IMMUNITY - ILLINOIS

Suchy v. City of Geneva

Appellate Court of Illinois, Second District - March 28, 2014 - N.E.3d - 2014 IL App (2d) 130367

Independent administrator of decedent’s estate brought personal injury and wrongful death action against city, park district, and county arising from decedent’s death from injuries sustained when he jumped into river downstream from dam to save child. City, park district, and county moved to dismiss. The Circuit Court granted motions. Independent administrator appealed.

The Appellate Court held that the city, park district, and county did not owe decedent duty to warn of or protect against open and obvious risks presented by river and dam.

City, park district, and county did not owe duty to bystander who died after he jumped into river downstream from dam to save child. The water and dam were open and obvious conditions, making the likelihood of injury low, it was not foreseeable that a person in bystander’s position would conclude that advantages of jumping into water to save child’s life would outweigh risk of drowning himself or sustaining injuries that subsequently took his life, and installation of fences and other measures, in addition to existing warning signs, would impose significant burden.

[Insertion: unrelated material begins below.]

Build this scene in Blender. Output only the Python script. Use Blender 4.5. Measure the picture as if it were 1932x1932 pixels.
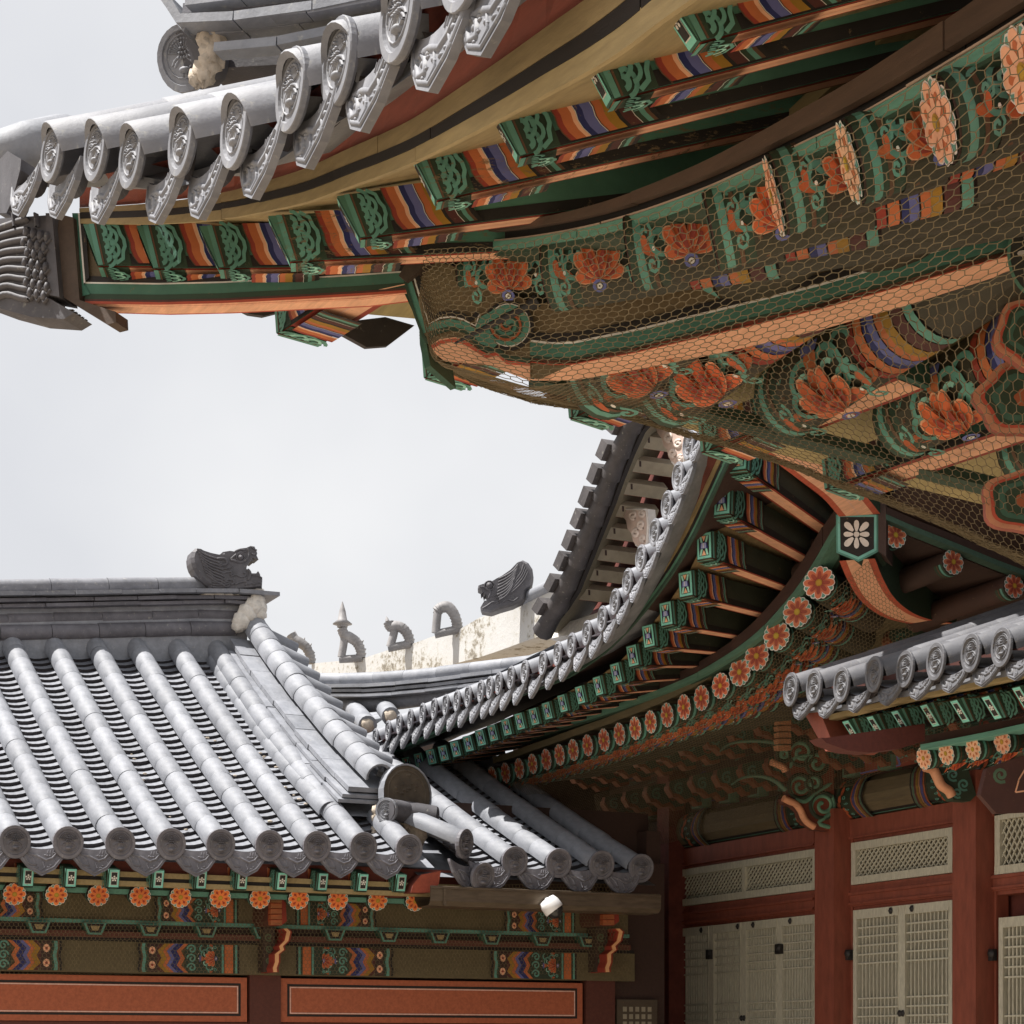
import bpy, bmesh, math, random
from mathutils import Vector, Matrix
random.seed(7)
V = Vector
for o in list(bpy.data.objects): bpy.data.objects.remove(o)
scene = bpy.context.scene
# ------------------------------------------------------------------ camera, sky, sun, exposure
TH = math.radians(25.8)
FW = V((math.sin(TH), math.cos(TH), 0)); RT = V((math.cos(TH), -math.sin(TH), 0)); UP = V((0, 0, 1))
F = 3782.0; CX = 966.0; HY = 1980.0; EYE = 1.6
cam = bpy.data.cameras.new('camera'); camo = bpy.data.objects.new('camera', cam)
scene.collection.objects.link(camo); scene.camera = camo
camo.location = (0, 0, EYE); camo.rotation_euler = (math.radians(90), 0, -TH)
cam.sensor_width = 36; cam.lens = 36 * F / 1932; cam.shift_y = (HY - 966) / 1932
cam.clip_start = .05; cam.clip_end = 3000
SUN = V((-.42, .13, .88)).normalized()
world = bpy.data.worlds.new('World'); scene.world = world; world.use_nodes = True
wn = world.node_tree.nodes; wl = world.node_tree.links
bg = wn['Background']; sky = wn.new('ShaderNodeTexSky'); sky.sky_type = 'NISHITA'; sky.sun_disc = False
sky.sun_elevation = math.asin(SUN.z); sky.sun_rotation = math.atan2(SUN.x, SUN.y); sky.dust_density = 4; sky.air_density = 1.2
tc = wn.new('ShaderNodeTexCoord'); nz = wn.new('ShaderNodeTexNoise'); nz.inputs['Scale'].default_value = 2.2; nz.inputs['Detail'].default_value = 5
rmp = wn.new('ShaderNodeValToRGB'); rmp.color_ramp.elements[0].position = .46; rmp.color_ramp.elements[1].position = .68
rmp.color_ramp.elements[0].color = (7.75, 7.85, 8.2, 1); rmp.color_ramp.elements[1].color = (9.7, 9.7, 9.75, 1)
mx = wn.new('ShaderNodeMixRGB'); mx.inputs[0].default_value = .93
wl.new(tc.outputs['Generated'], nz.inputs['Vector']); wl.new(nz.outputs['Fac'], rmp.inputs[0])
wl.new(sky.outputs[0], mx.inputs[1]); wl.new(rmp.outputs[0], mx.inputs[2]); wl.new(mx.outputs[0], bg.inputs[0])
bg.inputs[1].default_value = .052
sl = bpy.data.lights.new('sun', 'SUN'); sl.energy = 4.8; sl.angle = math.radians(.6); sl.color = (1, .965, .92)
so = bpy.data.objects.new('sun', sl); scene.collection.objects.link(so)
so.rotation_euler = SUN.to_track_quat('Z', 'Y').to_euler()
scene.view_settings.view_transform = 'Standard'; scene.view_settings.look = 'None'
scene.view_settings.exposure = .95; scene.view_settings.gamma = 1
scene.render.engine = 'CYCLES'; scene.cycles.max_bounces = 6; scene.cycles.diffuse_bounces = 3; scene.cycles.glossy_bounces = 2; scene.cycles.transparent_max_bounces = 4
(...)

Deliberate encounter exception to the open-and-obvious doctrine, providing that harm may be foreseeable when landowner has reason to expect that invitee would proceed to encounter the obvious danger because doing so would outweigh the apparent risk, did not apply to analysis of whether city, park district, and county owed duty to bystander who died after he jumped into river downstream from dam to save child.  The exception required the presence of compulsion or impetus, and there was no legal or economic compulsion to rescue.